It’s been more than two years since Oldsmar, the small city on the Pinellas-Hillsborough county line, became the center of an international news story, after authorities said someone remotely accessed a computer in the city’s water treatment plant and tried to contaminate the water supply.
An employee noticed the change and quickly righted it; nobody was hurt. But authorities emphasized just how big a bullet Oldsmar had dodged. Pinellas County Sheriff Bob Gualtieri quickly and definitively described the incident as a cyberattack. The FBI and U.S. Secret Service joined the investigation. Experts described it as possibly the most successful cyberattack on critical infrastructure in the U.S. to date.
A new era of terrorism — targeting America’s vulnerable critical infrastructure — was arriving, the story went, and Tampa Bay was playing host to a preview.
Except, one former city official now says, there was never any attack.
Al Braithwaite, who was Oldsmar’s city manager at the time of the Feb. 2021 incident, made that claim at an industry conference last month. On Tuesday, after the Tampa Bay Times asked about Braithwaite’s comments, the FBI said it did not find evidence of a cyberattack.
Braithwaite’s statements came during a cybersecurity panel last month at the American Society for Public Administration’s annual conference. He described the so-called cyberattack as a “non-event,” likely caused by an error by “the same employee that was purported to be a hero for catching it.”
After a four-month investigation, he said, “the FBI conclusion was, it didn’t happen.”
Braithwaite’s statements constituted the most substantial public update on the case in more than two years. He did not respond to requests for comment by phone Monday and Tuesday.
The Times has periodically sought updates on the case.

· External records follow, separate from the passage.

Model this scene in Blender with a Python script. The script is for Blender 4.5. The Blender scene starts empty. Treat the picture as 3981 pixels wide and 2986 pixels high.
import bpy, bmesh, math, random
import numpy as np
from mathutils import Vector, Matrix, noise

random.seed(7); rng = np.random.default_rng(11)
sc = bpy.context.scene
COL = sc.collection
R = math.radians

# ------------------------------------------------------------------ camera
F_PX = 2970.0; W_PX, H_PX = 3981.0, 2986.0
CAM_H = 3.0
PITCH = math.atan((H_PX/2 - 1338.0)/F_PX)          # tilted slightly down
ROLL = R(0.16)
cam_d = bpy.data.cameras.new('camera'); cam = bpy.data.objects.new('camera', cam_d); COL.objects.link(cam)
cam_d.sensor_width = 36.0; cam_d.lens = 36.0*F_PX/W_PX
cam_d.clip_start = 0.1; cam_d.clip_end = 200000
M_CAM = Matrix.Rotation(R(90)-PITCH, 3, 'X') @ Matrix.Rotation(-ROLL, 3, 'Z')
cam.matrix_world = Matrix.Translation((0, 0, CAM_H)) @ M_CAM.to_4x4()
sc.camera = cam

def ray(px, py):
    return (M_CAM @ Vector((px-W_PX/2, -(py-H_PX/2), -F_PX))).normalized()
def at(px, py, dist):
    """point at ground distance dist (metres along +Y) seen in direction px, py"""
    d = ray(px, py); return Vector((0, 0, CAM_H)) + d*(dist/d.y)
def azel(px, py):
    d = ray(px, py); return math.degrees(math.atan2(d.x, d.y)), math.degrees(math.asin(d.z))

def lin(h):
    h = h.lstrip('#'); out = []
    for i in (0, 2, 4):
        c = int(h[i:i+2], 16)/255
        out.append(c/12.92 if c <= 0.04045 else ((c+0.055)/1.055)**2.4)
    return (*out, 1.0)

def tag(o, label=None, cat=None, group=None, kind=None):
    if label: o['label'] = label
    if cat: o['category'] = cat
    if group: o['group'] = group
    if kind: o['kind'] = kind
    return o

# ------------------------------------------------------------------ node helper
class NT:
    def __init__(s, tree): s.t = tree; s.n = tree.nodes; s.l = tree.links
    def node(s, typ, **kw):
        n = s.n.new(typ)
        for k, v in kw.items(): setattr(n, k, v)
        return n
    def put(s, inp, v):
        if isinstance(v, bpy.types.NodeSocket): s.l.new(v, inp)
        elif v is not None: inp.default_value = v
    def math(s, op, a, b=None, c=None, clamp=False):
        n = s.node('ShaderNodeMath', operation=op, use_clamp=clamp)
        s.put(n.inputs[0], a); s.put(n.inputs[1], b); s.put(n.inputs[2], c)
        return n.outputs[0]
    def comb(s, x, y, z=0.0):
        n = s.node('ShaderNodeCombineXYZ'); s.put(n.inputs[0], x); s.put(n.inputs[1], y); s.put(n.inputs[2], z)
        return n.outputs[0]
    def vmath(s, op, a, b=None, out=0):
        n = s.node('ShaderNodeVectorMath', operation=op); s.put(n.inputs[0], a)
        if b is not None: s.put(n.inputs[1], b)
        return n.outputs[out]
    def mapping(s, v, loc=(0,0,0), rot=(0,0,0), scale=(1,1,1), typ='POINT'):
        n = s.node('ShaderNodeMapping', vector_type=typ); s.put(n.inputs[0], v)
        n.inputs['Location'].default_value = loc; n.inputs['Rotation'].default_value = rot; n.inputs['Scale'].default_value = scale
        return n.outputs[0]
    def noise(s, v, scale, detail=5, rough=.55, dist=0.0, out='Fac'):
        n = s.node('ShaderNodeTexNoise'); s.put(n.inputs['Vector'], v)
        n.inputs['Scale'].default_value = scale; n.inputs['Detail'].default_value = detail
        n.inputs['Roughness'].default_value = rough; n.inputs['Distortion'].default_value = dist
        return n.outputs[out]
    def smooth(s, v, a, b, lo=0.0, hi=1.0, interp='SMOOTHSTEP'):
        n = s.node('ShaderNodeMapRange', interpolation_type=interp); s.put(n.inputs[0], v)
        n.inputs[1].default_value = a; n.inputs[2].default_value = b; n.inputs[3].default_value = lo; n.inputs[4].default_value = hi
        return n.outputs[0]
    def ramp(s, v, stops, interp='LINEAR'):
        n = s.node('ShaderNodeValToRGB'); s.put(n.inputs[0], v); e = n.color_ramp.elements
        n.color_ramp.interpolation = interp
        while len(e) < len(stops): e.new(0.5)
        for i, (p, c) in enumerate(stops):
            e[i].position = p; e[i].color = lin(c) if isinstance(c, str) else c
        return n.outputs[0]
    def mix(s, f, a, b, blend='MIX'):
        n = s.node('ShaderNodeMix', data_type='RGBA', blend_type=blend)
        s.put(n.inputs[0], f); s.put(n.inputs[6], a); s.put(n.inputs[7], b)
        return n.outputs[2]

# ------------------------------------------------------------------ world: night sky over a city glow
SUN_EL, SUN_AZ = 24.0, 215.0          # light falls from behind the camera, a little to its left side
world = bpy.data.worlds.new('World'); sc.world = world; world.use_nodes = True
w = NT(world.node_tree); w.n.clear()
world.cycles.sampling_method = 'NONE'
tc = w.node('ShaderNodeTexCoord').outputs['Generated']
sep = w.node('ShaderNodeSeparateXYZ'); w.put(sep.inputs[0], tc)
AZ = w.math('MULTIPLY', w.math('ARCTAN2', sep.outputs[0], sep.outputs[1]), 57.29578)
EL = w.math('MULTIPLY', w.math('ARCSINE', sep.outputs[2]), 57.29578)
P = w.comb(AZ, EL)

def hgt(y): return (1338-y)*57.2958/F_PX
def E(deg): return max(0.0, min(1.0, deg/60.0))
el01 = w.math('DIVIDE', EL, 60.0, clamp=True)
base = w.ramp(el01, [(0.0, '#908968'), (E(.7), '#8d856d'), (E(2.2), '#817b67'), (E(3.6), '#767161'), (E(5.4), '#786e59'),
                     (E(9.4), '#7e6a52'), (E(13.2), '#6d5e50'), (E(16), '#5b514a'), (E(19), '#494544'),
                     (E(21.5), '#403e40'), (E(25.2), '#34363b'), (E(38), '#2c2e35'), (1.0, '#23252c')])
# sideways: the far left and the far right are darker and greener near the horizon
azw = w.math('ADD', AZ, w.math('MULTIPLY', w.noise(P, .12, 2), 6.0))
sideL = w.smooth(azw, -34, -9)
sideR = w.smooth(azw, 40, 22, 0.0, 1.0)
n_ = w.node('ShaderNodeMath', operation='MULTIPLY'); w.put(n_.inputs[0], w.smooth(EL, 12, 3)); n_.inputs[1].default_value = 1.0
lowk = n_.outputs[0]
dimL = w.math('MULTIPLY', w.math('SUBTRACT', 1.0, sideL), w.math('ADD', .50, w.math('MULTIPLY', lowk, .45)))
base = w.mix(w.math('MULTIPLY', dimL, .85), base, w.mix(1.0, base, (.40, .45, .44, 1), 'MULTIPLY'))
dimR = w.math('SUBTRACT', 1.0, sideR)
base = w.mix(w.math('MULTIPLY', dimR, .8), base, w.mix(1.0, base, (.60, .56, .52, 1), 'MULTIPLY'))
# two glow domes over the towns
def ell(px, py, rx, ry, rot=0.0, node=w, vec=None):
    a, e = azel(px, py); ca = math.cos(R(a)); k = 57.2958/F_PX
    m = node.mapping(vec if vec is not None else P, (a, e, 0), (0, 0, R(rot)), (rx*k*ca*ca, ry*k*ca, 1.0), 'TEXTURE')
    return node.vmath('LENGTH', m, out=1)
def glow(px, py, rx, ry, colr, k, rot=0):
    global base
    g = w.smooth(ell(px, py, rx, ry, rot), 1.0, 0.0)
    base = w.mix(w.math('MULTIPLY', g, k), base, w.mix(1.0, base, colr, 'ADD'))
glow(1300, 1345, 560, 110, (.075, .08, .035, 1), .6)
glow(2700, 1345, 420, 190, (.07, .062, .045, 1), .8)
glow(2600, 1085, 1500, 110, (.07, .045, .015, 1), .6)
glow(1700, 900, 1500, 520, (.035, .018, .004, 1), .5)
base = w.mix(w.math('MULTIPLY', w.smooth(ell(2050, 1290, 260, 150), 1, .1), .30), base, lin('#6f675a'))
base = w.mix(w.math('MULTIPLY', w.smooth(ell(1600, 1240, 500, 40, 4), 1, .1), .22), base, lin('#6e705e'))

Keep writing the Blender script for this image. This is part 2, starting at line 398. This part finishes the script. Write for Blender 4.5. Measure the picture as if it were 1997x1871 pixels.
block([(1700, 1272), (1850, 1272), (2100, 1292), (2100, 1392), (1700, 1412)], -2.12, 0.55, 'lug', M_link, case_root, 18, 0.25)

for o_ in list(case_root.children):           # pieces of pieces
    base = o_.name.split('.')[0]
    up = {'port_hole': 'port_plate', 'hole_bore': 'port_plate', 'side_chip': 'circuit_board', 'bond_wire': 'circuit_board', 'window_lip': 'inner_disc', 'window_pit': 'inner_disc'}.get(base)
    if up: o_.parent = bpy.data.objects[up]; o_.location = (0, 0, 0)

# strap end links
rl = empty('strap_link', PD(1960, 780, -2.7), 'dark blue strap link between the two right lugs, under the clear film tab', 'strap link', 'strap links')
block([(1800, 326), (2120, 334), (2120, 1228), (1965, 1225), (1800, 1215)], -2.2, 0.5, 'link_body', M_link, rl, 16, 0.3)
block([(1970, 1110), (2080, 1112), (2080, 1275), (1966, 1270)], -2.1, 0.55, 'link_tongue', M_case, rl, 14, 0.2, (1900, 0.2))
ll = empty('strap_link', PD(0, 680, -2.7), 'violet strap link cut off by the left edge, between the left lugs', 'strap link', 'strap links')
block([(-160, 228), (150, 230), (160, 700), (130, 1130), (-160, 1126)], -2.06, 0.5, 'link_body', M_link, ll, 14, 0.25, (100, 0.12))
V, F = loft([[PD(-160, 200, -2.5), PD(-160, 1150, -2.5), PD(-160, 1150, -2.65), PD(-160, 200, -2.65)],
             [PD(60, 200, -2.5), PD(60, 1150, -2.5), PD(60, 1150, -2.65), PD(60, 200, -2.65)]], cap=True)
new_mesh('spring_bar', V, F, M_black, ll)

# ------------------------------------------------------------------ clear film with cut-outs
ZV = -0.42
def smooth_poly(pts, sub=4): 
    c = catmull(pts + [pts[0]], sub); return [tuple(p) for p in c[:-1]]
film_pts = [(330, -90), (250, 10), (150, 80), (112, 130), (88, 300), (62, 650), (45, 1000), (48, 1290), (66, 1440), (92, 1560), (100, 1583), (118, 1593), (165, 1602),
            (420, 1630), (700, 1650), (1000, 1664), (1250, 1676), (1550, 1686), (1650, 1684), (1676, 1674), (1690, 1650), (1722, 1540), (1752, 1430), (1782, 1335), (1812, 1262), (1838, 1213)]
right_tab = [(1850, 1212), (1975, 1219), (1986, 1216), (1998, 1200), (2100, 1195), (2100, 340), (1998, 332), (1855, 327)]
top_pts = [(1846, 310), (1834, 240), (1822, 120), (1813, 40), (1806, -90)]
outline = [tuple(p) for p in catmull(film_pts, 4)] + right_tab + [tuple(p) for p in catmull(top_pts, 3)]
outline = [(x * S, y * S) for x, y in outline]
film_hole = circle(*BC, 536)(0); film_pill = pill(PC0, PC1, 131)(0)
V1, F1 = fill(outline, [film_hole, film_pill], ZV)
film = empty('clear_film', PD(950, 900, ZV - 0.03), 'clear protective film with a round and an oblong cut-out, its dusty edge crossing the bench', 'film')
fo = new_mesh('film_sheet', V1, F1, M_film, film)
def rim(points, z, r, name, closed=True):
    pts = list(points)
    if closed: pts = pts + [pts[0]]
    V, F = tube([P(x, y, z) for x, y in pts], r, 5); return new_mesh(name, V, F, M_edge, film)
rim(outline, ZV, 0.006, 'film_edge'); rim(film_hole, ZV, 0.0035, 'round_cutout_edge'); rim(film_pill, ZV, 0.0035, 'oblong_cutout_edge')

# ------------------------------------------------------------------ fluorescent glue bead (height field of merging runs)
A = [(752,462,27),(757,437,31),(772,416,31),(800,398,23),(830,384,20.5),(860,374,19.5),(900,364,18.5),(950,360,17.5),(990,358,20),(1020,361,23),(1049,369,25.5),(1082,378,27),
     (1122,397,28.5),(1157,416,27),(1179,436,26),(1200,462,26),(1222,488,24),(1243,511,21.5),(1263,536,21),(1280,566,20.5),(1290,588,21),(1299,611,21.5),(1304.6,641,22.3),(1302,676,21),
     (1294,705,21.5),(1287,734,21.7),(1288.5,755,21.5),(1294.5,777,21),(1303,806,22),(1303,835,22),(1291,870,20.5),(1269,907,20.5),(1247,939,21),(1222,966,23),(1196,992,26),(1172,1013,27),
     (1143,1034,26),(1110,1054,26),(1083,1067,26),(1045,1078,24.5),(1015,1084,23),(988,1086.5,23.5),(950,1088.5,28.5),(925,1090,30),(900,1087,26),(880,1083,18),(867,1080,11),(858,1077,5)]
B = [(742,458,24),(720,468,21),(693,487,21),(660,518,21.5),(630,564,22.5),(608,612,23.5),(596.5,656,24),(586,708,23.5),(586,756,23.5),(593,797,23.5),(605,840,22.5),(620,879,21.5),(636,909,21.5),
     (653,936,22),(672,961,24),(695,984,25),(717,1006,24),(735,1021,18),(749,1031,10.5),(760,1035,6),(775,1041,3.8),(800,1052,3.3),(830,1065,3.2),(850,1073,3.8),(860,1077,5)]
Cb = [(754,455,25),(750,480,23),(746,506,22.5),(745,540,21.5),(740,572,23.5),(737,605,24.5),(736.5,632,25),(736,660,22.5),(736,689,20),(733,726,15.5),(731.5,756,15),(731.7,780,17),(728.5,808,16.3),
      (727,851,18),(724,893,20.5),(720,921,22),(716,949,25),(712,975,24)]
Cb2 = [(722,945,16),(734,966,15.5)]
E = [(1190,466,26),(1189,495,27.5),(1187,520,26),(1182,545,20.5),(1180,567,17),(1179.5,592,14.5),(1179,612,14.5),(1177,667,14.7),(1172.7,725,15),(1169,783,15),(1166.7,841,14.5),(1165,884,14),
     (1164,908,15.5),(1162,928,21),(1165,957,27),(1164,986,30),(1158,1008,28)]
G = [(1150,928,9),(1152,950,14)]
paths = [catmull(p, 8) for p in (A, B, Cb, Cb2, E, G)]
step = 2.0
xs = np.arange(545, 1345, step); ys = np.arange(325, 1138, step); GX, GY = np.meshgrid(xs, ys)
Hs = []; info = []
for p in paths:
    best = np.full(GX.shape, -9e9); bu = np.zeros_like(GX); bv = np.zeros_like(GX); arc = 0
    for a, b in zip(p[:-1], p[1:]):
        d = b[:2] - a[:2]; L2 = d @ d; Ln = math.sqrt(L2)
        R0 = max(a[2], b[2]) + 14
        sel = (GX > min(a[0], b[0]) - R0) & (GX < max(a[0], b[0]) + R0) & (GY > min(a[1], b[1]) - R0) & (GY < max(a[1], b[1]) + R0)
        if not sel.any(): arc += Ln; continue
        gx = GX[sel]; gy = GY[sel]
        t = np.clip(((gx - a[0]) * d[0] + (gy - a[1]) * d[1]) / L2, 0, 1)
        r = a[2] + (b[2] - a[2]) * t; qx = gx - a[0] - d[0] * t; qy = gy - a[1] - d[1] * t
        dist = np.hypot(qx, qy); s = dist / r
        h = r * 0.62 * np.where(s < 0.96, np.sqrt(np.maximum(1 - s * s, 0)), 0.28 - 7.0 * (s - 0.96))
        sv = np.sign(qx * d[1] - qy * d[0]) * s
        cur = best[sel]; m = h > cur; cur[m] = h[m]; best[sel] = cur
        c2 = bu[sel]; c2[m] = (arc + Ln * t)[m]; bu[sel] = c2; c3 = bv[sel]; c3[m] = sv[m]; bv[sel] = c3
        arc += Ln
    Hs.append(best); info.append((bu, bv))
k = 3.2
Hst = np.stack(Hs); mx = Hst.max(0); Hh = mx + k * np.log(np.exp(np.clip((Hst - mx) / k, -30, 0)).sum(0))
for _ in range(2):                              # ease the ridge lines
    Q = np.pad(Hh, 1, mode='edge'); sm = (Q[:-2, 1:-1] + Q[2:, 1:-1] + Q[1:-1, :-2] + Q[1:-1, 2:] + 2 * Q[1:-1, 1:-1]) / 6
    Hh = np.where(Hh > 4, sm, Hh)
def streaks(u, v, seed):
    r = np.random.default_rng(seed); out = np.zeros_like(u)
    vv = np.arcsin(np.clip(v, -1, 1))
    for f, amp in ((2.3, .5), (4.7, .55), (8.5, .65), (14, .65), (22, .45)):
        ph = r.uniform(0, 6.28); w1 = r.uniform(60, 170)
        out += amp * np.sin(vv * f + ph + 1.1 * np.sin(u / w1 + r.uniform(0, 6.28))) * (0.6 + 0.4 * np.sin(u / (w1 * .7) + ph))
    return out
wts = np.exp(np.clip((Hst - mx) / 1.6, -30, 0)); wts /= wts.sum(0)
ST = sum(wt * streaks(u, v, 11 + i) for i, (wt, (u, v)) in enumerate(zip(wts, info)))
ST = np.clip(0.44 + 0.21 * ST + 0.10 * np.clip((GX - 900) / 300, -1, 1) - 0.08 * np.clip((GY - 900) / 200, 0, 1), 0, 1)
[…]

Twice in the past year, and as recently as last month, the Pinellas County Sheriff’s Office said it couldn’t release records or information about the case because it was “still open and active.” It reiterated that position on Tuesday.
“The investigation is still open, and we have no comment,” Dave Brenn, a spokesperson for the agency, said.
In October, a spokesperson for the FBI’s Tampa office said that, as a matter of agency policy, she could not “confirm the existence or status of any investigative work.”
But on Tuesday, after the Times posed questions about Braithwaite’s statements, the FBI Tampa office issued a brief statement.
“Through the course of the investigation the FBI was not able to confirm that this incident was initiated by a targeted cyber intrusion of Oldsmar,” spokesperson Andrea Aprea wrote in an email. “We have no further comment beyond this statement.”
Aprea did not address questions about when the FBI concluded its investigation, whether it shared results with city officials and why it did not publicly disclose its findings.
Oldsmar’s current city manager, Felicia Donnelly, said in an email Tuesday that the city would not engage in “any conversations regarding that infrastructure” and referred questions to the law enforcement agencies.
Almost nothing has emerged about the case since the same month the incident occurred, when the FBI and other federal agencies issued an advisory suggesting that a remote-access system, poor password security or outdated Windows software had allowed a culprit to increase the concentration of lye in the water supply more than 100 times over.
Even if the change hadn’t been quickly reversed, water quality experts said at the time, the poisoning wouldn’t have been enough to kill any of the 15,000 customers of Oldsmar’s water. But it illustrated the limited and outdated security of much of America’s critical infrastructure, and cybersecurity experts said the city was lucky the attacker wasn’t more sophisticated.
The story took on a life of its own, though, beginning with local law enforcement, Braithwaite said in his panel. He described how the employee who caught the change in lye concentration reported the incident to the Sheriff’s Office. When detectives learned about the plant’s computer system — five computers with virtual private network access to accommodate a consultant — they assumed someone had used that network access to remotely attack the plant, he said.
Three days later, on the day after Super Bowl Sunday, Braithwaite stood feet away from Gualtieri as he announced there had been a cyberattack.
“Local law enforcement, the state authorities and every news outlet in the world all the way to India ran with it to say, ‘Look at these yahoos that don’t know what they’re doing,’” Braithwaite said during the panel.
He said FBI officials told him its prevailing theory was that the employee, “banging on his keyboard,” accidentally caused the increased lye concentration. The employee probably hadn’t realized what he’d done, Braithwaite said, and he did his job by reporting the incident to law enforcement; he wasn’t fired.
Nor did Braithwaite blame Gualtieri, who he said was trying to raise awareness about the threat to critical infrastructure. In the aftermath, experts noted that attacks on such assets — including electrical grids, dams and nuclear facilities — could be catastrophic, and that many on American soil have been slow to modernize their security.
“I had city managers in my area thanking me for months afterward,” Braithwaite said, “because any budget question about additional funding for cybersecurity all of a sudden became an absolute yes.”